Expect bought-and-paid-for Project Fear to rise to hysterical levels in October. It didn’t work in 2016, and it won’t work now. Not even the journalists believe it. However, the journalists’ masters don’t need you to believe it. They need just enough of 650 Very Special People to believe it.
Expect has-been ex-ministers and attention-seeking backbenchers to introduce ridiculous bills to frustrate the Halloween deadline. Expect most of those to be voted down by narrow margins. Expect screaming headlines and bought-and-paid-for marches in the last week of October. When Halloween comes and goes and the House fails to delay, because it has realised the EU cannot let go of its Precious, expect howls of anguish on the front pages of the mainstream media November 1st or some near date. For months afterwards, expect celebrity Remainers to threaten legal action. Expect every traffic jam near a port to be reported as a blow to UK trade. Expect every nasty, dirty trick in the book.
The difference between the MPs and the journalists is that MPs have to listen to the people, or they won’t be re-elected.
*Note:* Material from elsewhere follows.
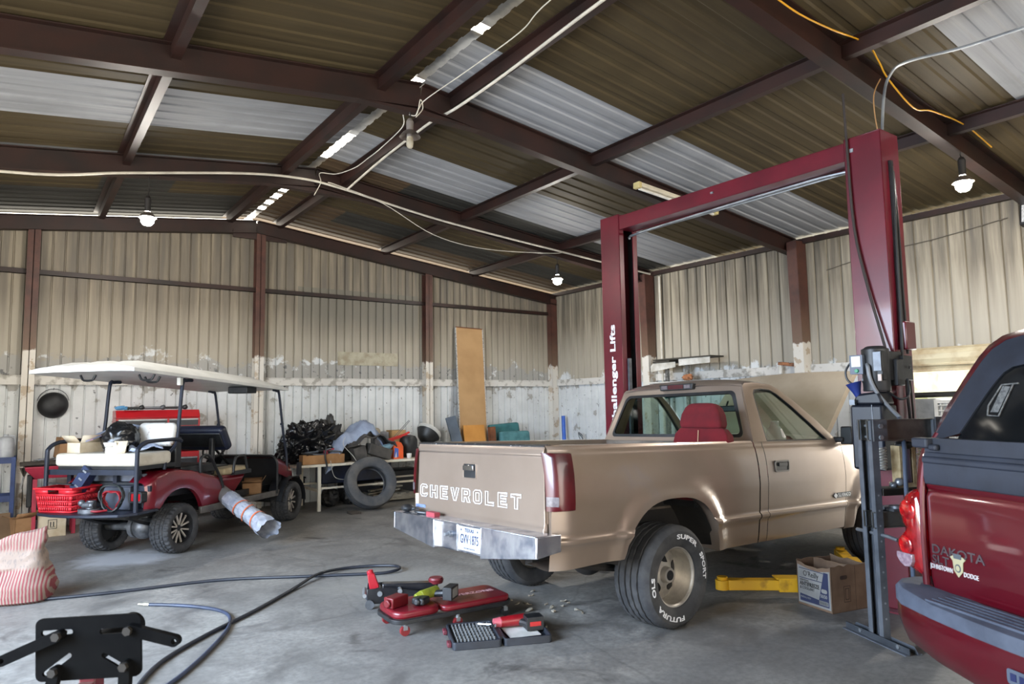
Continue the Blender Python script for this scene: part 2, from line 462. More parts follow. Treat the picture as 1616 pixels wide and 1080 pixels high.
# two-tone column paint
k = NT('two_tone_column_paint'); z = k.z(); n = k.noise(6, 6, .65)
f = k.rng(k.math('ADD', z[2], k.math('MULTIPLY', k.math('SUBTRACT', n, .5), .25)), 2.43, 2.46)
lo = k.mix(k.ramp(n, [(.55, 0.0), (.6, .8)]), C(208, 203, 194), C(168, 148, 122))
up = k.mix(k.ramp(n, [(.3, 0.0), (.7, 1.0)]), C(88, 52, 42), C(62, 38, 32))
up = k.mix(k.rng(z[2], 2.4, 3.1, .55, 0), up, C(132, 112, 92))
COLM = k.out(k.mix(f, lo, up), .55)
for x in (.16, 3.27, 6.45):
    m = MB(); h = .16; y0 = YB-.17
    m.box2((x-.075, y0, 0), (x+.075, y0+.012, zroof(x)-.3)); m.box2((x-.005, y0, 0), (x+.005, YB-.01, zroof(x)-.3)); m.box2((x-.075, YB-.022, 0), (x+.075, YB-.01, zroof(x)-.3))
    struct('wall_column', m, COLM)
m = MB(); m.box2((XR-.17, YB-.16, 0), (XR-.15, YB-.01, 3.9)); m.box2((XR-.17, YB-.16, 0), (XR-.01, YB-.14, 3.9)); struct('wall_column', m, COLM)
for yy in (8.86, 5.8, 2.0, -1.1):
    m = MB()
    for dy in (-.075, .075): m.prism([(XR-.012, 0), (XR-.17, 0), (XR-.26, 3.98), (XR-.012, 4.0)], yy+dy-.006, yy+dy+.006, 'xz')
    m.prism([(XR-.16, 0), (XR-.172, 0), (XR-.262, 3.98), (XR-.25, 3.98)], yy-.075, yy+.075, 'xz')
    struct('wall_column', m, COLM)
GIRTW = mat('painted_girt', (206, 203, 197), .55, 0, (160, 156, 148), 9, .1, 60, lo=.5, hi=.62)
m = MB(); m.box2((XL+.02, YB-.05, 1.99), (XR-.17, YB-.005, 2.12)); m.box2((XL+.02, YB-.07, 2.115), (XR-.17, YB-.005, 2.122)); struct('girt_beam', m, GIRTW)
m = MB(); m.box2((XL+.02, YB-.06, 3.55), (XR-.17, YB-.005, 3.62)); m.box2((XL+.02, YB-.085, 3.55), (XR-.17, YB-.005, 3.557)); struct('girt_beam', m, STEEL)
m = MB(); m.box2((XR-.05, 4.45, 2.0), (XR-.005, YB-.17, 2.13)); struct('girt_beam', m, GIRTW)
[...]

Journalists have to listen to whoever pays their salary, and it’s been a long time since the revenue from the cover price and the local cinema and estate agents did that. Journalists are paid by billionaires and NGO / EU grants, and play the tunes those pipers want.
Which is slightly off-topic. I could be wrong about the MPs. Angela Merkel might tell Brussels to drop its Precious into Mount Doom and let the UK go, so Volkswagen can sell us some cars. The New Lot might view Brexit as a distraction, and want to be shot of Farage and an EU country which will apply for, and get, an exception to its Armed Forces being in the EU Army. With the UK in, Project Mo’ Yurup will always falter. The House might decide to commit collective suicide and repeal A50.
One thing I do know. I know this: If Recep Tayyip Erdoğan wants a quick billion for his personal pension scheme, he just needs to threaten to open Turkey's Western borders in first week of October, and flood Europe with millions of vibrant and diverse lawyers and doctors.
‘Cause that’s what tipped the balance back in June 2016.